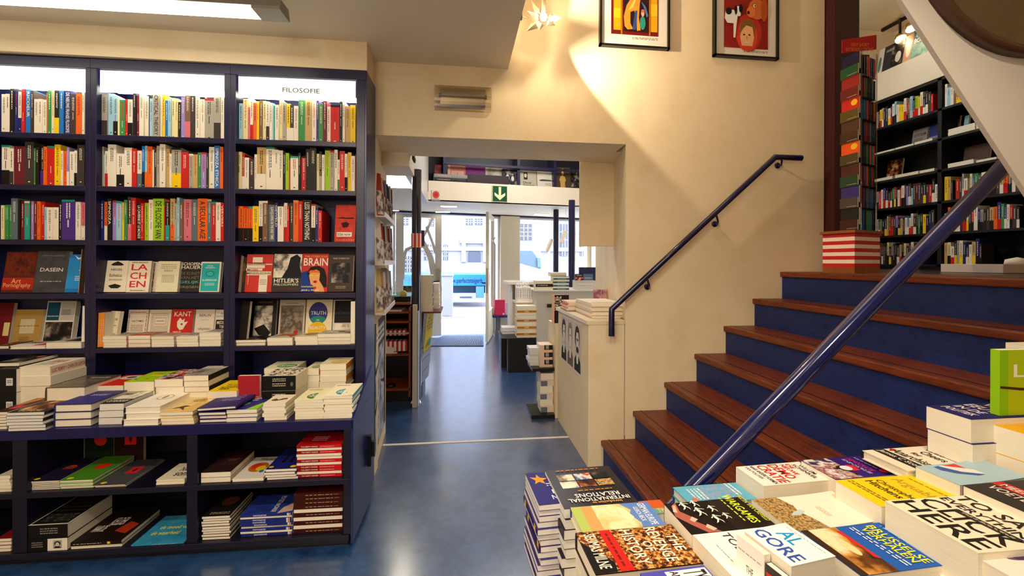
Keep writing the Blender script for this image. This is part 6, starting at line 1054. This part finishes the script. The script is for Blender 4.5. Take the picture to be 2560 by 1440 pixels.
WG=[('r','140a08',0,0,1,1),('p','a85a4c',[(.0,.55),(.06,.9),(.14,1),(.1,.7),(.2,.45),(.16,.38),(.3,.1),(.36,0),(.2,0),(.1,.25)]),('p','e0b0a0',[(.02,.7),(.08,.92),(.11,.9),(.06,.66)]),('p','e0b0a0',[(.12,.4),(.18,.5),(.22,.4),(.15,.32)]),('p','e0b0a0',[(.22,.15),(.27,.24),(.33,.08),(.27,.03)])]+runner(.2,.82,1.2)+runner(.34,.86,1.0)+runner(.3,.55,1.3)+runner(.47,.6,1.0)+runner(.4,.25,1.2)+runner(.53,.3,.9)+[('t','e8f02c','WARGAMES',.72,.02,.83,.98,270),('l','c8d040',.65,.1,.69,.9,1,1),('t','c8d040','MARTIN VAN CREVELD',.9,.04,.96,.96,270)]
tb([(1660,1260),(1851,1244),(1737,1335)],.70,'black book with running white figures titled Wargames','1a0e0a',WG,n=4,under='thick white-edged book in the pile under Wargames',curl=.006)
DEM=[('t','2a2420','VAN POLITIEK',.10,.3,.15,.95,270),('t','2a2420','NAAR ANDERE VORMEN',.18,.04,.24,.96,270),('t','d01c20','CRATIE',.27,.05,.42,.95,270),('t','d01c20','DEMO',.45,.2,.60,.95,270),('t','d01c20','NIEUWE',.63,.35,.70,.9,270),('t','d01c20','DE',.72,.65,.78,.9,270),('t','2a2420','SCHINKEL',.80,.1,.86,.85,270),('t','2a2420','WILLEM',.88,.3,.94,.8,270)]
tb([(1840,1167),(1997,1154),(1911,1215)],.703,'white book with large red letters, De nieuwe democratie','f0e8d8',DEM,n=4,under='thick white book in the pile under De nieuwe democratie')
tb([(1879,1249),(2079,1232),(1990,1327)],.69,'cream book with a hay-coloured photo strip and thin title','f0e4d0',[('p',HAY,[(0,0),(.42,0),(.38,.3),(.33,.5),(.36,.7),(.3,1),(0,1)]),('p','b8c8c8',[(.2,.42),(.3,.4),(.4,.5),(.36,.56),(.26,.5)]),('t','b89868','MISSING',.76,.05,.83,.7,270),('t','b89868','KLEI',.68,.4,.74,.95,270),('l','c8b090',.56,.3,.62,.6,3,1)],n=4,under='thick cream book in the pile under the hay-coloured cover',curl=.012)
tb([(1733,1337),(1925,1316),(1815,1450)],.71,'white book with thin black lettering beginning Toek','f8f2e6',[('t','3a3430','OP',.48,.62,.58,.84,270),('t','3a3430','TOEKOMST',.32,.08,.43,.97,270),('l','8a847c',.14,.5,.16,.8,1,1)],n=4,under='thick white book in the pile under the thinly lettered cover',dep=.17)
tb([(1861,1327),(1963,1307),(1978,1416)],.775,'white book with blue lettering Al Gore, top of the nearest pile','faf6f0',[('t','1a90d0','AL',.52,.42,.86,.8,270),('t','3050b0','GORE',.12,.06,.42,.96,270),('l','b0a8a0',.88,.1,.91,.9,1,1)],n=5,under='thick white book in the nearest pile under the Al Gore cover')
# upright white book leaning in front of the nearest pile
A=AY(1862,1345,.70); B=AY(1927,1352,.70)
def upright(px0,px1,py,Y_,zb,col,items,label,t=.02,hard=False,h=None,d=None,yaw=0):
    a=AY(px0,py,Y_); b=AY(px1,py,Y_); w_=(b.x-a.x); R=Matrix.Rotation(math.radians(yaw),3,'Z'); bm=bookmesh(w_,a.z-zb,t,col,'L',hard,items); place(bm,frame(V((a.x,Y_,zb)),R@V((1,0,0)),V((0,0,1)),R@V((0,-1,0))),label)
Zg=1.3-(1.3-.775)*k_; A=AZ(1860,1328,Zg); C_=AZ(1978,1416,Zg); dv=(C_-A); Lg=dv.length; dv.normalize(); nv=V((dv.y,-dv.x,0)) if V((dv.y,-dv.x,0)).x<0 else V((-dv.y,dv.x,0)); hg=Zg-.003-TZ
def sidebook(f0,f1,dz,col,items,label,t=.012):
    w_=Lg*(f1-f0); bm=bookmesh(w_,hg-dz,t,col,'L',False,items); place(bm,frame(A+dv*(Lg*f0)+nv*.004+V((0,0,TZ+.001-A.z)),dv,V((0,0,1)),nv),label)
sidebook(0,.62,0,'f4eee6',[('t','6a6460','THE',.36,.83,.62,.87),('t','1c6ca0','MYTH',.14,.68,.86,.80),('t','6a6460','OF',.40,.61,.6,.65),('t','1c6ca0','AMERICA',.08,.46,.94,.58),('l','8a847c',.08,.93,.92,.94,1,0)],'white book standing upright at the front with the blue word Myth')
sidebook(.64,1,.012,'3a2c2a',[('r',PHD,0,0,1,.8),('r','d03020',.08,.84,.8,.96)],'dark photo-covered book with a red label standing beside the Myth book')
BRU=[('r','1c58b0',.42,0,1,1),('r',NM('cafe_print',['140a06','6a3c10','c88a3c','f0dcb0'],9,.35,detail=4,pos=[.38,.47,.55,.63]),.06,0,.42,1),('p','c82818',[(.36,.9),(.42,.9),(.42,.25),(.37,.3),(.39,.5),(.35,.6),(.38,.75)]),('e','e8d098',.27,.55,.05,.2),('p','3a2410',[(0,0),(.08,0),(.08,1),(0,1)]),('t','f0e020','BRUSSELSE',.76,.06,.86,.94,270),('t','f0e020','VERHALEN',.65,.1,.75,.9,270),('l','d8e0f0',.54,.06,.62,.94,2,1),('l','7aa0d8',.89,.1,.95,.9,1,1)]
tb([(2002,1328),(2200,1306),(2141,1442)],.70,'blue book with a cafe painting titled Brusselse Verhalen','1c58b0',BRU,n=4,under='thick book in the pile under Brusselse Verhalen')
HIT=[('t','b8902c','Arguably',.62,.05,.78,.9,270),('t','3a3010','Christopher',.42,.05,.53,.9,270),('t','3a3010','Hitchens',.32,.2,.42,.9,270),('l','8a7020',.12,.1,.2,.95,2,1),('l','a88c20',.86,.1,.9,.9,1,1)]
tb([(2088,1201),(2278,1187),(2211,1266)],.74,'bright yellow book with thin black lettering in the middle of the table','f4cc08',HIT,n=3,under='thick white book in the pile under the bright yellow cover')
CK=[('t','1c1712','HERE',.05,.04,.30,.98,270),('t','1c1712','CLICK',.33,.04,.58,.98,270),('t','1c1712','EVERYTHING',.62,.02,.73,.98,270),('t','1c1712','TO SAVE',.78,.04,.95,.98,270),('p','2a221a',[(.52,.1),(.6,.1),(.58,.72),(.5,.72)]),('l','d8ccb0',.535,.15,.57,.65,2,1)]
tb([(2213,1252),(2420,1238),(2384,1346)],.765,'cream book covered with huge black letters, To Save Everything Click Here','f0e4c8',CK,n=4,under='very thick white book in the pile under the huge black letters',dep=.165)
PU=[('r','2c1470',.35,0,1,1),('r',NM('fans_print',['1a0c10','c8b0a0','8a3040','e8e0e0','3c2c4c'],14,.35,detail=3,pos=[.38,.45,.5,.56,.62]),0,0,.42,1),('p','d82030',[(.44,.3),(.56,.3),(.58,.55),(.48,.6)]),('e','e8e0e8',.42,.45,.08,.12),('t','c82878','DEMOCRATIE',.66,.2,.74,.9,270),('l','c8b8e0',.58,.1,.64,.9,2,1),('l','c8b8e0',.8,.3,.84,.9,1,1),('e','d83038',.86,.16,.08,.1)]
tb([(2002,1151),(2153,1139),(2090,1199)],.715,'purple book with a crowd photograph behind the yellow book','2c1470',PU,n=4,under='thick white book in the pile under the purple crowd cover')
CH=[('r','2a221c',.14,0,.30,1),('t','e8dcc8','James C Scott',.17,.05,.27,.95,270),('t','2a221c','Anarchism',.33,.05,.47,.9,270),('p','c02818',[(.34,.9),(.4,.98),(.44,.9),(.38,.86)]),('t','2a221c','for',.50,.5,.58,.7,270),('t','2a221c','Cheers',.62,.2,.74,.7,270),('t','2a221c','Two',.76,.4,.86,.7,270)]
tb([(2155,1125),(2322,1113),(2290,1174)],.755,'cream hardcover with a black band titled Two Cheers for Anarchism','ece0c8',CH,n=1,hard=True,zb=.775,spinecol='1c1612',)
tb([(2165,1140),(2325,1128),(2290,1185)],.71,'thick white book beneath the Two Cheers hardcover','ece4d4',[],n=3,under='lower thick white book beneath the Two Cheers hardcover',dep=.12)
FL=[('r','a8c4d0',0,0,1,1),('p','d83830',[(.34,.92),(.55,.95),(.78,.80),(.9,.55),(.88,.42),(.78,.36),(.7,.5),(.52,.72)]),('p','f0e4d8',[(.28,.9),(.34,.92),(.52,.72),(.7,.5),(.78,.36),(.62,.34),(.4,.55)]),('p','3a5ca8',[(.2,.88),(.28,.9),(.4,.55),(.62,.34),(.5,.32),(.3,.5),(.2,.7)]),('l','d84838',.9,.2,.98,.6,2,1)]
tb([(2289,1166),(2447,1152),(2405,1213)],.77,'light blue booklet with a red, white and blue sail-like shape','a8c4d0',FL,n=3,under='thick white book in the pile under the light blue booklet',curl=.01,wid=.19)
tb([(2407,1213),(2600,1196),(2560,1290)],.785,'dark book with a red band at the right edge of the picture','241a20',[('r','c82820',.35,0,.5,1),('t','f0e8e0','MEER DAN',.38,.1,.47,.9,270),('t','e8dcd0','VOETBAL',.2,.1,.32,.9,270),('p','e86048',[(.6,.7),(.8,.9),(.9,.7),(.7,.55)])],n=4,under='thick book in the pile under the dark book with a red band')
BT=[('r','201c64',0,0,1,1),('t','e8e0d8','POLITIEK',.14,.2,.26,.9,270),('t','e8e0d8','IN DE',.32,.3,.44,.9,270),('t','e8e0d8','EEUW',.5,.2,.66,.95,270),('t','e8e0d8','VAN',.72,.3,.86,.9,270)]
tb([(2315,1014),(2485,1007),(2424,1045)],.885,'dark blue book with white lettering on the tall pile at the right','201c64',BT,n=7,under='thick white book in the tall pile under the dark blue cover',dep=.105)
tb([(2424,1044),(2600,1031),(2560,1105)],.868,'golden yellow book on the tall pile at the right edge','f0b010',[],n=6,under='thick white book in the tall pile under the golden yellow cover',curl=.01)
GB=[('r','8cc010',0,0,1,1),('r','b0c414',.12,0,.5,1),('t','f0ecd8','Land',.2,.58,.98,.78),('p','4a2c14',[(0,.42),(.3,.38),(.6,.37),(1,.3),(1,.34),(.6,.41),(.3,.42),(0,.455)]),('p','4a2c14',[(.5,.56),(.53,.4),(.5,.34),(.47,.4)]),('p','4a2c14',[(.36,.36),(.5,.3),(.56,.14),(.44,.28)]),('r','e8e0d0',.83,.12,1,.2),('t','4a4a40','DEFRAME',.85,.14,1,.18)]
a_=AY(2476,872,1.18); zb_=1.3-(1.3-.885)*k_
upright(2476,2640,872,.97,zb_+.001,'8cc010',GB,'lime green book standing upright with white letters and barbed wire',t=.02)
tb([(2514,856),(2640,853),(2520,870)],1.046,'white book on the pile behind the lime green book','f0e4cc',[],n=14,under='white book in the pile behind the lime green book',dep=.09)
SP=[('r','f0e4d8',0,0,1,1),('e','6a4c6c',.42,.78,.14,.1),('e','3c3c4c',.46,.5,.12,.12),('p','4a3a58',[(.3,.85),(.5,.9),(.58,.6),(.5,.56)]),('r','d8402c',.55,.86,.62,.96),('e','8a7088',.72,.4,.1,.1)]
tb([(2418,1380),(2620,1362),(2590,1480)],.75,'pale book with a dark object and red mark at the lower right corner','f0e4d8',SP,n=4,under='thick white book in the lower right corner pile')
tb([(2300,1436),(2410,1424),(2360,1500)],.60,'red book at the bottom edge between the front piles','c8201c',[],n=2,under='book under the red one at the bottom edge')
# ================= THE SMALLER BOOKS =================
# Past three hundred books in view, the ones that show largest stay objects; all further books become one object.
bpy.context.view_layer.update()
from mathutils.bvhtree import BVHTree
vs_,fs_,own_,hits=[],[],[],{}
for o in COL.objects:
    if o.type!='MESH': continue
    r_=o
    while r_.parent: r_=r_.parent
    X_=o.matrix_world; b_=len(vs_); vs_+=[X_@v.co for v in o.data.vertices]; gl=['glass' in m_.name or 'plastic' in m_.name for m_ in o.data.materials]
    for p in o.data.polygons:
        if gl[p.material_index]: continue
        fs_.append([b_+i for i in p.vertices]); own_.append(r_.name)
bvh=BVHTree.FromPolygons(vs_,fs_,all_triangles=False)
for py in range(2,1440,5):
    for px in range(2,2560,5):
        q_=bvh.ray_cast(V((0,0,H)),ray(px,py).normalized())
        if q_[2] is not None: hits[own_[q_[2]]]=hits.get(own_[q_[2]],0)+1
del vs_,fs_,bvh
bk_=[o for o in COL.objects if o.parent is None and o.get('category')=='book']
bk_.sort(key=lambda o:-hits.get(o.name,0))
rest=bk_[300:]; mb=MB()
for o in rest:
    for c in o.children:
        X_=o.matrix_world@c.matrix_basis; me=c.data; b=len(mb.v); mb.v+=[tuple(X_@v.co) for v in me.vertices]; mm=[mb.m(m_) for m_ in me.materials]
        for p in me.polygons: mb.f.append([b+i for i in p.vertices]); mb.mi.append(mm[p.material_index]); mb.sm.append(p.use_smooth)
for o in rest:
    for c in list(o.children): bpy.data.objects.remove(c)
    bpy.data.objects.remove(o)
tag(mb.obj('books'),'the many smaller and half-hidden books on the shelves and in the piles','books',kind='stuff')
for me in list(bpy.data.meshes):
    if me.users==0: bpy.data.meshes.remove(me)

◆ ◆ ◆ ◆ ◆

- _JOB_
Gather and return every line that holds the string "picture".

- _THE OUTPUT_
Keep writing the Blender script for this image. This is part 6, starting at line 1054. This part finishes the script. The script is for Blender 4.5. Take the picture to be 2560 by 1440 pixels.
tb([(2407,1213),(2600,1196),(2560,1290)],.785,'dark book with a red band at the right edge of the picture','241a20',[('r','c82820',.35,0,.5,1),('t','f0e8e0','MEER DAN',.38,.1,.47,.9,270),('t','e8dcd0','VOETBAL',.2,.1,.32,.9,270),('p','e86048',[(.6,.7),(.8,.9),(.9,.7),(.7,.55)])],n=4,under='thick book in the pile under the dark book with a red band')